Evidence-Based Practice
Leaders are confident in sourcing high quality assessment resources, frameworks and schemes and regularly review, evaluate and, where necessary, make changes to assessment practices. The Trust adopts an evidence based approach to assessment practices ensuring that systems support teachers to understand and drive pupil progress whilst at the same time freeing teachers and children from arduous assessment procedures. Teachers use a range of summative and formative assessment strategies to track progress and identify next steps, including the use of comparative judgement for writing. Teachers understand that the ideal type of assessment is different depending on the purpose. “Great assessment is not a single thing. It is a collection of tools brought together in a toolkit, and used artfully by teachers. Great assessment is the servant of learning, not its master. It is purposeful, manageable, efficient and effective. Great assessment is lean and valuable.” (Kime et al, 2017, p15)
Assessing What Children Understand
Teachers understand the difference between ‘surface’ and ‘deep’ learning and ensure they are assessing the children’s ‘true’ understanding and knowledge of the underlying concepts through their application to different problems or situations rather than their ability to merely recite ‘stock’ answers. Teachers make time to investigate and understand what the children already know and use this to clarify and prioritise the children’s learning and to focus their teaching. The depth and application of learning is an important marker of mastery, achievement and progress of the children. Staff understand the importance of discussion and conversation and will take on the role of ‘professional eavesdropper’ to learn more about the children’s level of understanding.
Involving The Children
Children are actively involved in assessment processes, supporting them to have greater ownership and understanding of their personal learning journey and progress. Teachers ensure that children know what they are being asked and why. They are explicitly taught to use a range of strategies to help them develop awareness and understanding of their own and their peers’ learning. This means identifying clear success criteria, regularly putting the children in positions to discuss and review their thinking as well as equipping them with the appropriate language and emotional resilience.
Consistent Practice
Assessment practices are consistent across the Trust.
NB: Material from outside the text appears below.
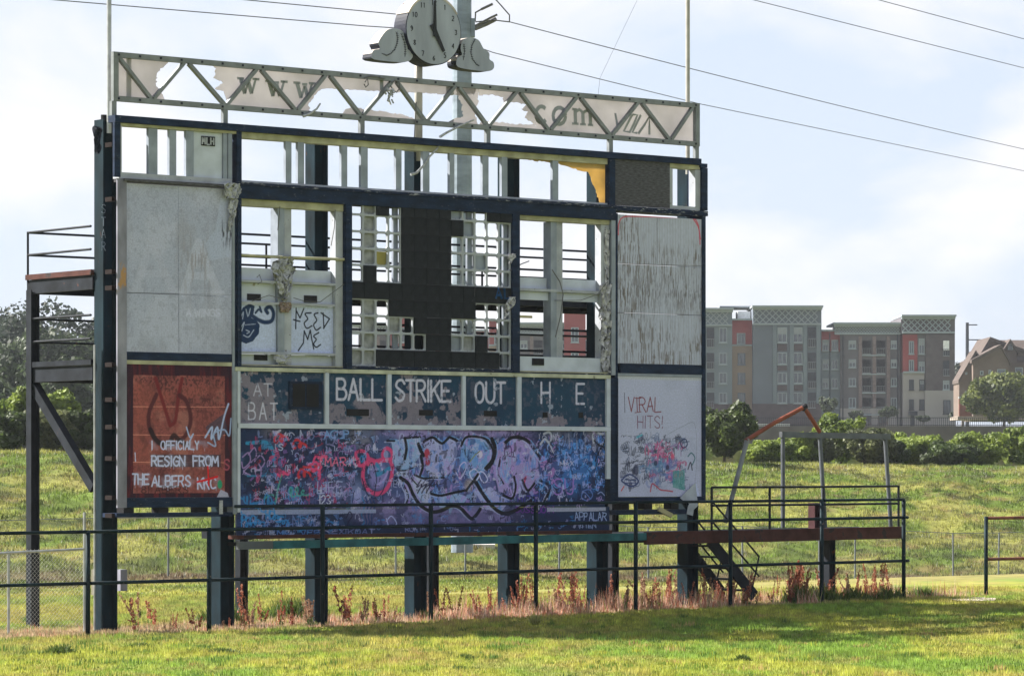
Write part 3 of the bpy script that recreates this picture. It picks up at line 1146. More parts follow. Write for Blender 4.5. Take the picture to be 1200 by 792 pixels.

This enables teachers to work collaboratively, have a clear and consistent understanding of expected outcomes and what progress means for specific children, groups, years and in different subjects at different times of the year. Teachers regularly moderate their judgements (including Trust wide comparative judgement activity), scrutinise and compare their outcomes, jointly review the effectiveness and impact of their teaching and find evidence and best practice to learn from. At the same time they also understand the importance of varying the frequency and type of assessment depending on the needs of individual or groups of children.
Feedback
Feedback is designed to support and enhance children’s future learning and focusses on specific learning objectives. Adults act as ‘professional eavesdroppers’, enabling them to ask questions, probe learning and gain valuable insight into children’s levels of understanding. Children are supported to follow up and act on feedback, to answer questions in the moment, to record their thinking or to revisit, redraft and edit their learning as relevant to individual tasks. “Feedback should cause thinking. It should be focused; it should relate to the learning goals that have been shared with the students; and it should be more work for the recipient than the donor. Indeed, the whole purpose of feedback should be to increase the extent to which students are owners of their own learning.” (Wiliam, 2017, p132)
Shared Objectives
Teachers ensure that learning objectives are clear and children understand exactly what this means and the what success in that learning looks like. A shared understanding of the criteria enables teacher and child to have a framework for a ‘formative dialogue’ enabling both to be clear about what has been achieved, where help might be needed and strategies for further improvement. “In a nutshell: The teacher decides the learning intentions and success criteria, makes them transparent to the students, demonstrates them by modelling, evaluates if they understand what they have been told by checking for understanding, and re-telling them what they have by tying it all together with closure.” (Hattie, 2009, p206)
Responsive Teaching
Teachers assess, at the point of teaching, they identify misconceptions and knowledge gaps and use this information to inform targeted and responsive teaching including, pre-teaching the skills and knowledge that the children need to know; setting up tailored interventions, identifying effective groupings and the use of ‘corrective teaching’ approaches. “If students left the classroom before teachers have made adjustments to their teaching on the basis of what they have learned about the students’ achievement, then they are already playing catch-up. If teachers do not make adjustments before students come back the next day, it is probably too late.” (William, 2007, p191
Creative Approaches to Documentation
Teachers and leaders work closely to consider the best ways to gather and document evidence of pupil progress, achievement and attainment. Different approaches are used depending on subject, need and audience. Documentation may include, journals, exercise books, floor books, photographs, electronic systems and displays. Teachers aim to make children’s learning journeys visible, interactive and key for planning next steps in learning.
Engagement with Parents / Carers
Teachers and leaders empower parents/carers to engage in their children’s learning by working closely with them so that they understand what their child does at school, the progress they are making, how well their child is doing in relation to the expected standards, what their child needs to do to improve and how they can best support this at home.